TASK DETAILS: Tell how many lines in the data below include the word "from". The answer is the number only.

----------

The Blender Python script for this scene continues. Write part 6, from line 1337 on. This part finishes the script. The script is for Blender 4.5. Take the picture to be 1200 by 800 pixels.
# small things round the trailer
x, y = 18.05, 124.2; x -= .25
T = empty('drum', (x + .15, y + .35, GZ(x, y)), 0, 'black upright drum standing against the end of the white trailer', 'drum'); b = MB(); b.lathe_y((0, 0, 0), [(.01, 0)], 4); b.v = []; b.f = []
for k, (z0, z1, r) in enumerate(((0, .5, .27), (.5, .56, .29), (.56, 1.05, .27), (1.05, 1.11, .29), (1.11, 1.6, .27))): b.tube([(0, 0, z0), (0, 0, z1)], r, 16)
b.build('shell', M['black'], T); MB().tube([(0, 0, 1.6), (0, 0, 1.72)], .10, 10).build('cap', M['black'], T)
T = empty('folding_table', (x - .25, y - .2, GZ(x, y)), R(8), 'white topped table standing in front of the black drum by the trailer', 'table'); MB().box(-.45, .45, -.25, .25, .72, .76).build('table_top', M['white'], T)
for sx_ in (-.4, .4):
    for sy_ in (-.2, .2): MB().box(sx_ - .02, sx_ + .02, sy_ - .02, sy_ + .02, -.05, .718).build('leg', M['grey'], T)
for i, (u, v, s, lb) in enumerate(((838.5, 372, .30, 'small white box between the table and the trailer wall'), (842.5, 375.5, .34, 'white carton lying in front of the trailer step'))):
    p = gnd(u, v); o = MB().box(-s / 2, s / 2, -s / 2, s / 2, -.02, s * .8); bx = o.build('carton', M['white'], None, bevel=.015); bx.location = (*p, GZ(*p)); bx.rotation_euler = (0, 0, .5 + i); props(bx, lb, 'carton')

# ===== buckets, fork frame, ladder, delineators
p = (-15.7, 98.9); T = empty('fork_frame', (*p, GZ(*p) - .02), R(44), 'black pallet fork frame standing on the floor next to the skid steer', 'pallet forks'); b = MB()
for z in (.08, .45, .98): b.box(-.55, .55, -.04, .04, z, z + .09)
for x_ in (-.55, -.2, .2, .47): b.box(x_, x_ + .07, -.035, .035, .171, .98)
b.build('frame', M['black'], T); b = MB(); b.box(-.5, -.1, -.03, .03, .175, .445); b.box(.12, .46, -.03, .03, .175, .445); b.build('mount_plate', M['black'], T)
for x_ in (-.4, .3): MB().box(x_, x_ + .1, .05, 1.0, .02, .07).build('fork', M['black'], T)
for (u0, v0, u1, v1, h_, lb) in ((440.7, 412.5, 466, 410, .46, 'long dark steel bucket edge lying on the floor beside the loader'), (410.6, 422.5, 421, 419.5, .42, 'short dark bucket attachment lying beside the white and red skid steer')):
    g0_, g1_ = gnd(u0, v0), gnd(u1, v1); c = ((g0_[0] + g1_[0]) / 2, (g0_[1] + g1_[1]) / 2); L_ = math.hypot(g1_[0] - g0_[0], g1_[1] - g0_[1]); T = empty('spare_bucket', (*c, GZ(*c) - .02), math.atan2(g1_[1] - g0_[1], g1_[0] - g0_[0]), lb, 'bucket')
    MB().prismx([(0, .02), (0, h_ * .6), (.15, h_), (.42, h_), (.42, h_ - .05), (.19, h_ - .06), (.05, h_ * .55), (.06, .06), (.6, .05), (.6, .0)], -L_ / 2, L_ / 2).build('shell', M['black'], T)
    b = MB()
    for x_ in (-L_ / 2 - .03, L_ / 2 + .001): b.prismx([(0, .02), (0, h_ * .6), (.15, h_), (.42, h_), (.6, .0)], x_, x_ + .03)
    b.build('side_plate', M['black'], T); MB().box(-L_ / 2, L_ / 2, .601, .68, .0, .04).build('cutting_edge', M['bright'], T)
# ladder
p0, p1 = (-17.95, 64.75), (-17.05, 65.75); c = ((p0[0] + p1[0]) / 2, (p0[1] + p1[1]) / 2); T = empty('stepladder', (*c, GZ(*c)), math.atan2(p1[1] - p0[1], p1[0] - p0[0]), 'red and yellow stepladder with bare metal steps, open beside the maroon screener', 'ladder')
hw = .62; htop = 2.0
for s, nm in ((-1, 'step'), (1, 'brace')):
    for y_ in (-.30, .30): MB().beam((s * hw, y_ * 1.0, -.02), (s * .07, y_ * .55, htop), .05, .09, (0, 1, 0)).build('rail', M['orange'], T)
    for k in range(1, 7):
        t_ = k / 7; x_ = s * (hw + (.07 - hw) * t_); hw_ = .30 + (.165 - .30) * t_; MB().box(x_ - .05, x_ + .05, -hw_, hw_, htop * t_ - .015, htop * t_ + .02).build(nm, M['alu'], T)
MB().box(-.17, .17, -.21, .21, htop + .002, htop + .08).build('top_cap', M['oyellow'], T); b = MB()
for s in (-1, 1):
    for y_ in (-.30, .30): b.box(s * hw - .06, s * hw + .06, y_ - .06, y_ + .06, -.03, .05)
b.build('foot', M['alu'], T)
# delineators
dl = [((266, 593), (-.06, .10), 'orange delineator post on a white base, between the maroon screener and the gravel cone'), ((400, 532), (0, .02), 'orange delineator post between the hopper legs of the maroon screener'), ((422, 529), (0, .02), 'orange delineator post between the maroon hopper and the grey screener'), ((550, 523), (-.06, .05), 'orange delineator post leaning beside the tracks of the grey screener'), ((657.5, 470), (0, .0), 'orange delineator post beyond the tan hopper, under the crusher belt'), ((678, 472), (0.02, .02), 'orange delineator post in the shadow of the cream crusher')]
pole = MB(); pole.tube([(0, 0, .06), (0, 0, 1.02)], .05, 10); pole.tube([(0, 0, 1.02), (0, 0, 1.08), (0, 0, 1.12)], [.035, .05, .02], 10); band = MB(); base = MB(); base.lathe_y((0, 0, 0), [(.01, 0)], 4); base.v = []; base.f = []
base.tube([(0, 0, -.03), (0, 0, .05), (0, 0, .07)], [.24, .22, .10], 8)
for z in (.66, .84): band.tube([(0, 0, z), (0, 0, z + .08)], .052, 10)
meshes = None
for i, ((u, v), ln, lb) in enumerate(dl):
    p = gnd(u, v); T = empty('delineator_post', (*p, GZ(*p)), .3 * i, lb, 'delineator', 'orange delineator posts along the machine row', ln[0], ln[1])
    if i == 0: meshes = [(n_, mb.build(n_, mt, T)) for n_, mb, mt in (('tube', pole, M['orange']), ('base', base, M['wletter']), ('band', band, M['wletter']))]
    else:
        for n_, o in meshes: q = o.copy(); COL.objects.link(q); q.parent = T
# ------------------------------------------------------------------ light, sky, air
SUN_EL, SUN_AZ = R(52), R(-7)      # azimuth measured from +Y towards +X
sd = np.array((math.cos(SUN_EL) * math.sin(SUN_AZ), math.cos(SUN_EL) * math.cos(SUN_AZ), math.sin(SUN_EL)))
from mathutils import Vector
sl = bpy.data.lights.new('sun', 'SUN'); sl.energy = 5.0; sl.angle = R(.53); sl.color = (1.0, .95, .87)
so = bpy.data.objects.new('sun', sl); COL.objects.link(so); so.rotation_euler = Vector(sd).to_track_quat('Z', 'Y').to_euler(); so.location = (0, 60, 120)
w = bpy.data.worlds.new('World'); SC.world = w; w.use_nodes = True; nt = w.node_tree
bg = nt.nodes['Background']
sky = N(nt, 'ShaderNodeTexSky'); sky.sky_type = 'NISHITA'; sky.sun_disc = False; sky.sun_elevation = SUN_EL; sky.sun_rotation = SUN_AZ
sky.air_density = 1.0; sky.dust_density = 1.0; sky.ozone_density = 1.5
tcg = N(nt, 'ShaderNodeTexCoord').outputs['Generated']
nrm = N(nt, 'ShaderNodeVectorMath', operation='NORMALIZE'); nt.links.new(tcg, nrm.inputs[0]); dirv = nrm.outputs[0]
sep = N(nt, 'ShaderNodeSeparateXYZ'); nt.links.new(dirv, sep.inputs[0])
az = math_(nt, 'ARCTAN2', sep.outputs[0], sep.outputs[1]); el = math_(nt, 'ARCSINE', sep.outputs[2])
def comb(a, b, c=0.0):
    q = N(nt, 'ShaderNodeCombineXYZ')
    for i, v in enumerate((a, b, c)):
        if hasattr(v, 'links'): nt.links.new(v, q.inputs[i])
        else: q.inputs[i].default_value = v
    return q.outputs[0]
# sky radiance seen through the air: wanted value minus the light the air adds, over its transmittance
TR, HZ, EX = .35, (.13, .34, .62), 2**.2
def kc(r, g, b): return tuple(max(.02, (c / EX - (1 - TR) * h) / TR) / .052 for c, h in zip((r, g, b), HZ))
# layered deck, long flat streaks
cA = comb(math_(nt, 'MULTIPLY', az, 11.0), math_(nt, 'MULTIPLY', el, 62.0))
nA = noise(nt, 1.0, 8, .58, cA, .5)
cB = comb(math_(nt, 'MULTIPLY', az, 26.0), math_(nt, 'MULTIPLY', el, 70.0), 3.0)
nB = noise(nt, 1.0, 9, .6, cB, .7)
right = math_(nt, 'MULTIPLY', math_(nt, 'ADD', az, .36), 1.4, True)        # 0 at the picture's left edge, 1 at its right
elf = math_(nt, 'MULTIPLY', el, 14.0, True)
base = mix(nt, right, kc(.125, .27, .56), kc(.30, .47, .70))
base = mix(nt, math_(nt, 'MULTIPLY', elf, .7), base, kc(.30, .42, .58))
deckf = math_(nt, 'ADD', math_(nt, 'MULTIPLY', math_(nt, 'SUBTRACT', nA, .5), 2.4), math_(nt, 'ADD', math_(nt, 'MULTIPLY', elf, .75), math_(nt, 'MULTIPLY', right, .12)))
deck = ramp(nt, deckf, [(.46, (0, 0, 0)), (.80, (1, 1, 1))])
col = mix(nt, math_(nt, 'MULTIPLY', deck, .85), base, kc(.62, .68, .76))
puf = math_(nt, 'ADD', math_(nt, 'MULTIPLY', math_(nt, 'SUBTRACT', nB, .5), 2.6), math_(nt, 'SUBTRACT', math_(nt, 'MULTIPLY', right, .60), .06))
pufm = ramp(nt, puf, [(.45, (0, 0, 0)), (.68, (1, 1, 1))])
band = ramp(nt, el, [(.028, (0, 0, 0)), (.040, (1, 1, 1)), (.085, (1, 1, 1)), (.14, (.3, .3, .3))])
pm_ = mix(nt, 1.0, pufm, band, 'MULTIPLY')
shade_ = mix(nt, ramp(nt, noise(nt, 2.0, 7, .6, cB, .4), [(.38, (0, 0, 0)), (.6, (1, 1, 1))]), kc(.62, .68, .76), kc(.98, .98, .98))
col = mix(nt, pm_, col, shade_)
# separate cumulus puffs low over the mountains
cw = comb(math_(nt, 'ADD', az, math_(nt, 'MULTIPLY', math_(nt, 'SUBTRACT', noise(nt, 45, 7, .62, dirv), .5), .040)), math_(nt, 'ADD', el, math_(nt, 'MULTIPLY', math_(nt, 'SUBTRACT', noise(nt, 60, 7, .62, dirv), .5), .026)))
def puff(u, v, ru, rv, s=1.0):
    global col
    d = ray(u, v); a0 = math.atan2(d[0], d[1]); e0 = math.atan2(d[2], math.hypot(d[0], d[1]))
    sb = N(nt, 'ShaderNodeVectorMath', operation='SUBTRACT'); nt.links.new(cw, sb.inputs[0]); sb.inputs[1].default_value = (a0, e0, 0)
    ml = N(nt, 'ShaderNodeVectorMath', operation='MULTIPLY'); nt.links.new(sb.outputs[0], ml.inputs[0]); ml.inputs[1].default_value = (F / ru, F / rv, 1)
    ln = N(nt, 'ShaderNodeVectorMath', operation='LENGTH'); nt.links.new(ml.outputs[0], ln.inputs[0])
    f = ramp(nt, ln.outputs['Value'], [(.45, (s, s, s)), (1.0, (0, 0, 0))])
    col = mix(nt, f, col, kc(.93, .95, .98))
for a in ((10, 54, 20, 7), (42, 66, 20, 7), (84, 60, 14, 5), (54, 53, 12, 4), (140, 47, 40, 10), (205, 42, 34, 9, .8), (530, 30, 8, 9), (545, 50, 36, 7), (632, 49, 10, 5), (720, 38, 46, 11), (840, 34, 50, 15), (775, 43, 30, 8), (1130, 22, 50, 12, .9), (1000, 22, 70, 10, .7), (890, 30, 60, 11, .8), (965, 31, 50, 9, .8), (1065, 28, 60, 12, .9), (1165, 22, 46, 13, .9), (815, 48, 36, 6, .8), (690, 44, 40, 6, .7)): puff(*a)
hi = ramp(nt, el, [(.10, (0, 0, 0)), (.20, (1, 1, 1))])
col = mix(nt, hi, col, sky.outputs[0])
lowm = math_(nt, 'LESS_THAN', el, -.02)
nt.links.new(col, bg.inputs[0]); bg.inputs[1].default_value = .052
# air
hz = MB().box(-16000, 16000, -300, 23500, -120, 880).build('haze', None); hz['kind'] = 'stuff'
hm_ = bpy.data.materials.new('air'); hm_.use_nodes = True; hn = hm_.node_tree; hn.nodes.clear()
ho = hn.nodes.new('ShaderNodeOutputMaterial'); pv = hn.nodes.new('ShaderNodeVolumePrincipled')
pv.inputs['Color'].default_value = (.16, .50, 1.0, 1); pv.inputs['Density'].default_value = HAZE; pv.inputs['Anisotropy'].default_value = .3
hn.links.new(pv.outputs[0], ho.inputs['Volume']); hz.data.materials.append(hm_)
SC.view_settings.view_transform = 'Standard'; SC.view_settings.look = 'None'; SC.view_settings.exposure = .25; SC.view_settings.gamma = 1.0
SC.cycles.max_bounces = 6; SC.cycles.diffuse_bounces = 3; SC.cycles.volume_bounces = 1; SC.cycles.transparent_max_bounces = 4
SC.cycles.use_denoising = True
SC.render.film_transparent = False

----------

OUTPUT OF THE EXERCISE: 3